American Vernacular

~ an anthropological study of historical American architecture, with an emphasis on the common house ~

Thursday, January 12, 2006

Giving credit where it's due

I credit this book by Henry Glassie with seeding my fascination with historical architecture. I haven't read the book in years, but it was the one and only book that I had to read for a college class that I kept after college was over. It's packed away somewhere now, lost in the 15 years of disorganization since college, but I need to either get a new copy or find my old one soon and re-read it. (I notice that Glassie has some other books available on Amazon as well...hmm. Will have to check those out.)
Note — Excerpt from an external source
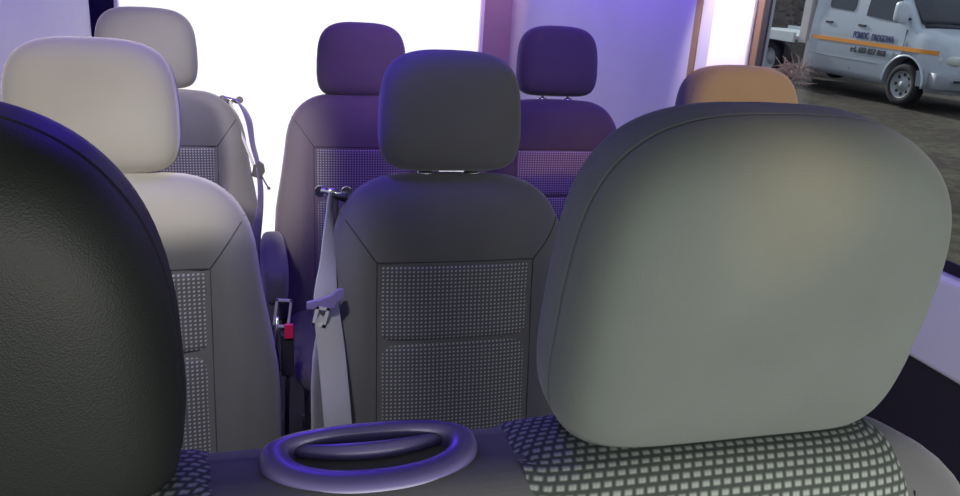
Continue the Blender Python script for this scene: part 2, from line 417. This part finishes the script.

What I took away from this really well-written, interesting, (but) scholarly work is that what we build, especially our common house forms, tells stories about us. And when we look at old houses, we can see into the daily lives, hopes, fears, dreams, loves, and values of the people who lived there. We can get to know people who died hundreds of years ago, when we study their houses.

For example (and this is completely off the top of my head, paraphrasing from a book I haven't read in at least 12 years), historically speaking, if you look at the homes built by European-Americans versus those built by African-Americans, basic room sizes are different. The basic room square of African-Americans was 8x8 feet, and the basic room square of European-Americans was 10x10 feet. If you had put an African-American in a 10x10 room, s/he would feel uncomfortable; ditto for a European-American in an 8x8 room. Culturally, they were acclimated to expecting a room to be a particular size, and were comfortable with that size. (This is similar to the "cultural distance" phenomena in physical interactions between people; some cultures train people to stand or sit closer together when interacting, and some farther apart, which can lead to confusing social discomfort when cultures collide.)

Now imagine what the modern American householder, proud owner of a nice suburban home with garage in front and open floorplan, will feel if you put him/her in a shotgun-style home where rooms are small, few, and connected linearly. There will be discomfort, because our cultural understanding of home and how it should work has completely changed.

I also recall discussion in the book of fenestration placement--where the windows and doors go on a house, and what that means.

All in all, really fascinating stuff, and I highly recommend it.

1 Comments:

Anonymous Anonymous said...

Thanks for your support! The residents of the Coast asked for rebuilding plans that would suport the heritage of their towns and neighborhoods. In the face of a status quo that is pushing for wider highways and high-rise condo towers, local resident can use all the support they can get. And in the face of architectural critics who bemoan the lack of deconstructuralist experimentation, the Renewal Forum plans can use all the support they can get.